These are the words of John Self, anti-hero and narrator of Martin Amis’s Money. Throughout the course of the book he rarely informs us otherwise, and as well as smoking a lot, he drinks a lot, takes lots of drugs, has lots of sex with lots of different women, drinks a lot, watches a lot of pornography, masturbates a lot, drinks a lot, and gets into a lot of fights. And he drinks a lot. A lot. He’s also obsessed with money, as the title suggests. Every other sentence seems to contain the word. John Self is a disgusting, violent, sexist pig. But he’s also very endearing. Much as you want to hate him you’ll find yourself charmed by his eloquence and honesty. He’s too pathetic to hate, really, and you feel sorry for him as he gets into all kinds of trouble (as people with too much money tend to do).

Money is the story of John’s experience in the movie biz. A successful producer of TV ads, John is approached by Fielding Goodney, a young, hip, Californian producer who wants to work with John on his first feature film, which is either going to be titled “Good Money” or “Bad Money”. Goodney supplies John with tons of money and signs on big movie stars—all of whom are psychotic in one way or another.

Meanwhile, John’s long-time girlfriend has been cheating on him (nearly as much as he’s been cheating on her), his dad is offering money to have him assaulted, his best friend’s in prison, and his car keeps breaking down. To make matters even worse, he’s in love.

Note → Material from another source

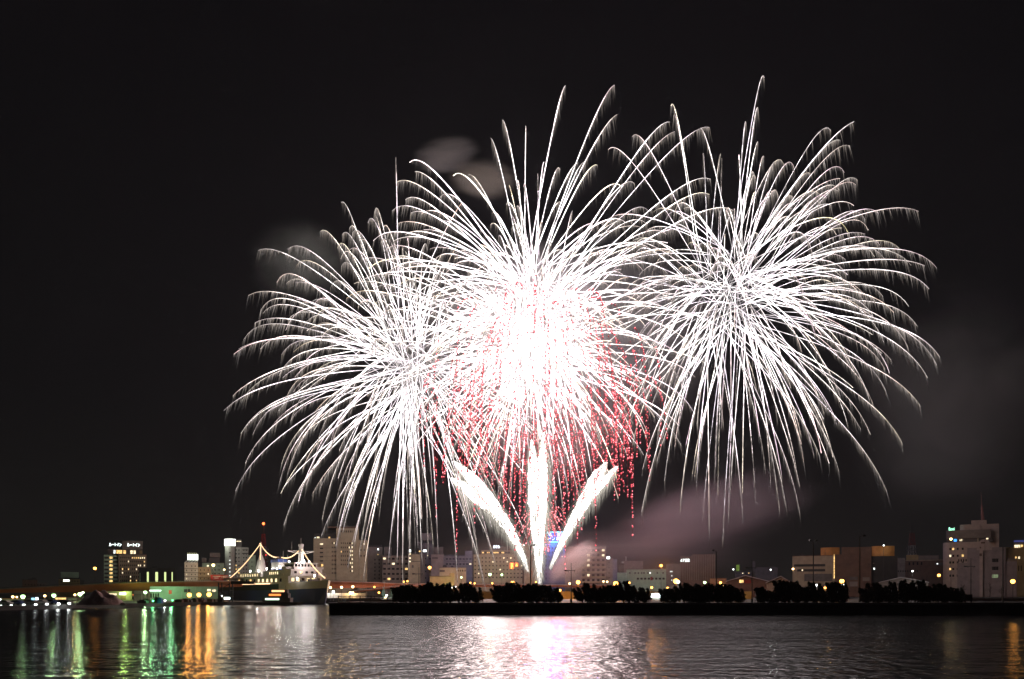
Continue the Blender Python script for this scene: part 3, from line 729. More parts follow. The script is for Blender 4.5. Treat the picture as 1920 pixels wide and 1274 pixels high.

Money is a very funny book. It’s funny in a very blunt, crude way, but it’s also very clever and witty. Amis mixes humour of the highest and lowest brows. He even manages to pull off the love story without making it incredibly cheesy—a near impossible task! The only part I didn’t enjoy was the ending. The twist seemed too contrived, too far-fetched. It was the one point in the book at which Amis seemed like he was trying to be a bit too clever for his own good. It was too obvious that Amis was trying to make a point.

The rest of the book’s great fun, though. It’s fun in the same way that getting incredibly drunk and having lots of gratuitous sex is fun. And if that’s not high praise, I don’t know what is!